Chama atenção também o uso de argumentos falaciosos, muito parecidos, aliás, com aqueles contra os quais prevenimos nossos alunos, para que saibam identificar e desmontar discursos negacionistas. É recorrente a alegação "nunca tratou um paciente", assimilada pelos críticos de índice diretamente do arsenal dos promotores da cloroquina e dos antivacinistas de estetoscópio. Parece-nos que o fato de uma bióloga e um jornalista nunca terem tratado um paciente deveria ser algo positivo. O inverso seria preocupante.

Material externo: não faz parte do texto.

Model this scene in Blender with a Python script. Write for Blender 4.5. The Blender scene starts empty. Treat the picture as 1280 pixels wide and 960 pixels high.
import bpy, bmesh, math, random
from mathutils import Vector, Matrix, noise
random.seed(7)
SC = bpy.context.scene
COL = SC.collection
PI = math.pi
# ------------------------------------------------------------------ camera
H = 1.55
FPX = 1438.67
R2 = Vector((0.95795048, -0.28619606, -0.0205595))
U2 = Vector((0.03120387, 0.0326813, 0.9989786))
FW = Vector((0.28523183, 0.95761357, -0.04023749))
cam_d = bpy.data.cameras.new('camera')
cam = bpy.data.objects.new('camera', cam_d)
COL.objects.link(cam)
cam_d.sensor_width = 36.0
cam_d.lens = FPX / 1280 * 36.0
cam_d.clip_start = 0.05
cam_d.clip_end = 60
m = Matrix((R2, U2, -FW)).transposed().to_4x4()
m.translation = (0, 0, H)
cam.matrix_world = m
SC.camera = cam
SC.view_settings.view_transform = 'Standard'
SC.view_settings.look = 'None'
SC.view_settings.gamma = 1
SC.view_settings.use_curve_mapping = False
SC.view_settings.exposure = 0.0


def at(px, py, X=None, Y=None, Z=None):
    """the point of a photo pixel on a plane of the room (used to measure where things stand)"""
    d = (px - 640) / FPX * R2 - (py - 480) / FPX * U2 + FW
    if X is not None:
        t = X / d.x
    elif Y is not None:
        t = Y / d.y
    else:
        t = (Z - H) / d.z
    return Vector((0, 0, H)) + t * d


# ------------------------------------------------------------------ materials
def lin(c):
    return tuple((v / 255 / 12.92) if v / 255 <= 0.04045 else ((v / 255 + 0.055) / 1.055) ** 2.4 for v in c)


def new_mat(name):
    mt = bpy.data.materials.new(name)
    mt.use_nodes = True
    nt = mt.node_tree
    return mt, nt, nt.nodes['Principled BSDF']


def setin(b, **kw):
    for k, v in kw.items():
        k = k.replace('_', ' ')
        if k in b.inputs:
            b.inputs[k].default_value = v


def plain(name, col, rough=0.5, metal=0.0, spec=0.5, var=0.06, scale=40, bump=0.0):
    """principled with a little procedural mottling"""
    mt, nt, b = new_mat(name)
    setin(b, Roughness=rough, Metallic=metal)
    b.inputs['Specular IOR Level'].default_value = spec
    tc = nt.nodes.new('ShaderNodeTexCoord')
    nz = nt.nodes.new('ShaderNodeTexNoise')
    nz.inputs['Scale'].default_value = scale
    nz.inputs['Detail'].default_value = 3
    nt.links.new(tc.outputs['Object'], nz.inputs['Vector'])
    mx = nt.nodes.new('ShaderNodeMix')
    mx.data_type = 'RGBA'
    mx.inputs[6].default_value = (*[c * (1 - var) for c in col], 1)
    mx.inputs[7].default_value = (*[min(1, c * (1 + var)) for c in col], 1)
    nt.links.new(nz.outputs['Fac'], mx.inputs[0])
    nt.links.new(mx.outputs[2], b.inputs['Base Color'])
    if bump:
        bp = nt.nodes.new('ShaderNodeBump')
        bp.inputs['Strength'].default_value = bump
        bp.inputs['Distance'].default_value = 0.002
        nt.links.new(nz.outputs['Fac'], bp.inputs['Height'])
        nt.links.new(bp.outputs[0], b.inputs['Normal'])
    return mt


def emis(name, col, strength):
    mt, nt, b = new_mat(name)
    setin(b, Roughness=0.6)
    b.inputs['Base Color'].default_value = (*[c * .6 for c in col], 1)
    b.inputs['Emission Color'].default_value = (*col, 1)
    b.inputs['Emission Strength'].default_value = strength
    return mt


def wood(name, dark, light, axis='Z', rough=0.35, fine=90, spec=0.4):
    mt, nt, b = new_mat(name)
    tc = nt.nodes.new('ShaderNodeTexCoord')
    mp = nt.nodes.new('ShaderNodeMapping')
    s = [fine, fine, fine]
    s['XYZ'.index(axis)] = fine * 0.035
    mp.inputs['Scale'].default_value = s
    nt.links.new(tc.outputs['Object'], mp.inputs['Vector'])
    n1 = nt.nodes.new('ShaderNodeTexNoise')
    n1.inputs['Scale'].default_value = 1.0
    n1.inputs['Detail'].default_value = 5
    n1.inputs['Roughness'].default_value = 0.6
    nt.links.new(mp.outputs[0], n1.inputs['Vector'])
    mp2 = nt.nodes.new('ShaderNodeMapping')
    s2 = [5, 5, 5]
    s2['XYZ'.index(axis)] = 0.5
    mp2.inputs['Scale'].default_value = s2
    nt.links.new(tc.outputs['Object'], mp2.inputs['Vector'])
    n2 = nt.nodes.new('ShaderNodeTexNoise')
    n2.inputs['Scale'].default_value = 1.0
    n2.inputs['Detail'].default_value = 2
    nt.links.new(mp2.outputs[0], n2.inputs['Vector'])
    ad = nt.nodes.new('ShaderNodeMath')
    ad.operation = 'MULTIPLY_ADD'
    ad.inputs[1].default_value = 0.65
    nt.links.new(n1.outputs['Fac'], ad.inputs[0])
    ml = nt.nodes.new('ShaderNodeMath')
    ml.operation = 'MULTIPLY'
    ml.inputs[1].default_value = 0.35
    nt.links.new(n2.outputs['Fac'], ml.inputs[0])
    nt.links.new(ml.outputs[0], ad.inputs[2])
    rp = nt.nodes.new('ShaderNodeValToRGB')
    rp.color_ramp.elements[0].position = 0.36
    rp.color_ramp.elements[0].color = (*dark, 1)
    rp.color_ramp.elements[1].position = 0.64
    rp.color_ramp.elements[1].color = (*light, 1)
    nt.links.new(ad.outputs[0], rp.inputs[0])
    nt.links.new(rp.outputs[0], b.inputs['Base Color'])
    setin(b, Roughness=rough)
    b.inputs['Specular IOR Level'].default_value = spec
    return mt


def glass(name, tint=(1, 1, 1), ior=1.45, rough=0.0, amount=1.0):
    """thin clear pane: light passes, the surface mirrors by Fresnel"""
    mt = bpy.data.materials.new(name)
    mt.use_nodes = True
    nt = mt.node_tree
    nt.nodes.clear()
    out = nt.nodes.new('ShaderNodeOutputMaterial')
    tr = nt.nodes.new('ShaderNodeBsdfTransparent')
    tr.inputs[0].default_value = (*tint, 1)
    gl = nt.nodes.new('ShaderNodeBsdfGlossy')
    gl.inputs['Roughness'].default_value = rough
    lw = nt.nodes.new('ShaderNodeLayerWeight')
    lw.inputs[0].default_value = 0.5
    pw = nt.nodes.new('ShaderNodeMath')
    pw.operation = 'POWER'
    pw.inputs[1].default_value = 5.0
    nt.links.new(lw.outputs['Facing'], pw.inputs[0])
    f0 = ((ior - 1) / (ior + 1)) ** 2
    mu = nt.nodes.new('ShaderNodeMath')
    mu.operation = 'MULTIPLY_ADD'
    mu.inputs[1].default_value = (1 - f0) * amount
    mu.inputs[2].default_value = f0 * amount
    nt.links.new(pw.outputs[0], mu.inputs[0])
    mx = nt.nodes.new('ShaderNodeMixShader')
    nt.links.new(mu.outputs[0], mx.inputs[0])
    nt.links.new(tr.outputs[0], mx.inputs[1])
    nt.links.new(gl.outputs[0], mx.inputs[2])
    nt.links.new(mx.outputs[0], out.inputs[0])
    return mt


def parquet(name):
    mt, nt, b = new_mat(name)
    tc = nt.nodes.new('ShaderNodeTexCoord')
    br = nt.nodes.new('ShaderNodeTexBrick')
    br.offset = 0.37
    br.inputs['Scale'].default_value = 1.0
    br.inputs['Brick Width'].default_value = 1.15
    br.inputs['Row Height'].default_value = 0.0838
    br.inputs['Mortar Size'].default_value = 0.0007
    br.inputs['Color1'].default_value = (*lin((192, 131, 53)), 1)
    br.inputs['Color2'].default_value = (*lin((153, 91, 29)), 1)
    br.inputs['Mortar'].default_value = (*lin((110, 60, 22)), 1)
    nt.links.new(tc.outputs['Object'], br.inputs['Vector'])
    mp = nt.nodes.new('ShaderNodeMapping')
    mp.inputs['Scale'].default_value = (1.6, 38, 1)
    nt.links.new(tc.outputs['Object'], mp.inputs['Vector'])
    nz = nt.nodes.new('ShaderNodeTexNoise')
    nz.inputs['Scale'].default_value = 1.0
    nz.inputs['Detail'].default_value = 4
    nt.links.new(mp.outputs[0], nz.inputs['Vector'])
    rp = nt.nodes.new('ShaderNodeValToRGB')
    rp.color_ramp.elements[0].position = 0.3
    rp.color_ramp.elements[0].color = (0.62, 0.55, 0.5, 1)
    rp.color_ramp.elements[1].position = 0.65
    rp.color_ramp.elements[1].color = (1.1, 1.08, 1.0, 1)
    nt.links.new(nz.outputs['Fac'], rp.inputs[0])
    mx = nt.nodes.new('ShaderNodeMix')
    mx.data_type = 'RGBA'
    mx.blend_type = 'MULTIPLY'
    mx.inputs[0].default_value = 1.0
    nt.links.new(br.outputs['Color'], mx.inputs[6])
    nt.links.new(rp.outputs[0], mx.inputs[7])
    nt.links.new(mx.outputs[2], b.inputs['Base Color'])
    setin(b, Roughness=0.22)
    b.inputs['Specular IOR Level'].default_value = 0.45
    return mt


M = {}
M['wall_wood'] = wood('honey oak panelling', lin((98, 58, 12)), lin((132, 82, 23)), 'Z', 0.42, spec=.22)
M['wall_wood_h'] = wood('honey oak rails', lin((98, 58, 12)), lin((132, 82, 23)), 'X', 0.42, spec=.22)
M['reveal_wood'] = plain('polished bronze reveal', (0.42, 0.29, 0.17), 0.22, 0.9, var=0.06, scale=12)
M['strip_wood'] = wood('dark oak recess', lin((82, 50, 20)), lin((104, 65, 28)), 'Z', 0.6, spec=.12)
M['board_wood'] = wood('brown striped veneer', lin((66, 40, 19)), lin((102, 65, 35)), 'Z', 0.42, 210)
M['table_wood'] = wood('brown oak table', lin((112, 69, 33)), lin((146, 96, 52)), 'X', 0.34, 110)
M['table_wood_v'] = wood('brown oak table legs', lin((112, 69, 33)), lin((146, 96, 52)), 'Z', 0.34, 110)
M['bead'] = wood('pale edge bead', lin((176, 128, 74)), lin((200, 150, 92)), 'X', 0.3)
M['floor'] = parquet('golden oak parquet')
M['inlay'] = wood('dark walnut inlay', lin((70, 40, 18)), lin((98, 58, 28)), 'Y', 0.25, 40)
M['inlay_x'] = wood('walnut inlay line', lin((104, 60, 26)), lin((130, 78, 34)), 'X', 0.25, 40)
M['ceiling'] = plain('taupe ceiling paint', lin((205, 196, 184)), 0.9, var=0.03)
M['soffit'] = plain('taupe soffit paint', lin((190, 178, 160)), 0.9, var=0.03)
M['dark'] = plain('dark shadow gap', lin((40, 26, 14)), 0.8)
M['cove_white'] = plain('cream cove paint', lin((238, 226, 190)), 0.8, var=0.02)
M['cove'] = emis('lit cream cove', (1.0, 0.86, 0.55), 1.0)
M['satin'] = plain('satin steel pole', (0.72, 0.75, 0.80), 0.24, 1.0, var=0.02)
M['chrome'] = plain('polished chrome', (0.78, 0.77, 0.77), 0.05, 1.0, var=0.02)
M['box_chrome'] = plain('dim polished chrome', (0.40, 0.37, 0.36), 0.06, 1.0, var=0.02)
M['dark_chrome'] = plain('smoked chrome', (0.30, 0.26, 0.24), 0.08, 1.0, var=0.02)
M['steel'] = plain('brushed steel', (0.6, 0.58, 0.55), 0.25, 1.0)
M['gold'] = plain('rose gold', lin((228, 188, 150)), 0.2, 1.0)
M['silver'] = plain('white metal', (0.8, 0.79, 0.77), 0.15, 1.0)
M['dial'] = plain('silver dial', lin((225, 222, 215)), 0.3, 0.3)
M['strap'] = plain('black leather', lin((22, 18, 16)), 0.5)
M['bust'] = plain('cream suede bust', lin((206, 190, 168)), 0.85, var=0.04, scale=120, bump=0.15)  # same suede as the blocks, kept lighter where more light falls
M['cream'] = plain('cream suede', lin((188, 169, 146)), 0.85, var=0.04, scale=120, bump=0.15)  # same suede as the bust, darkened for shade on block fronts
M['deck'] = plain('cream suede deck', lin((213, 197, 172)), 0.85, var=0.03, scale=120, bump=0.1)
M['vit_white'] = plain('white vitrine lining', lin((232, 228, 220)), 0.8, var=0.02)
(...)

O crítico de índice também é fiscal da causa alheia: como os autores ousam lutar contra algo que, segundo as vozes na cabeça do crítico, é irrelevante? Isso se torna divertido quando o fiscal começa a listar o que "de fato importa", e aí vemos brigas que já compramos e assuntos que abordamos em nossos outros livros ou, com frequência, na Revista Questão de Ciência, da qual Pasternak é publisher e Orsi, editor-chefe. São centenas de páginas impressas e textos online denunciando e analisando a negação da mudança climática e das vacinas, o subfinanciamento da ciência e discutindo as ameaças à democracia —tema, aliás, tratado por Orsi em artigo publicado neste espaço, no início do ano.

Felizmente, o impacto cultural de "Que Bobagem!" vai além da produção de críticos de índice. Vemos a resposta nas reflexões dos leitores e, até, na mudança de postura de algumas autoridades. Este é o legado que fica, o resto é bobagem.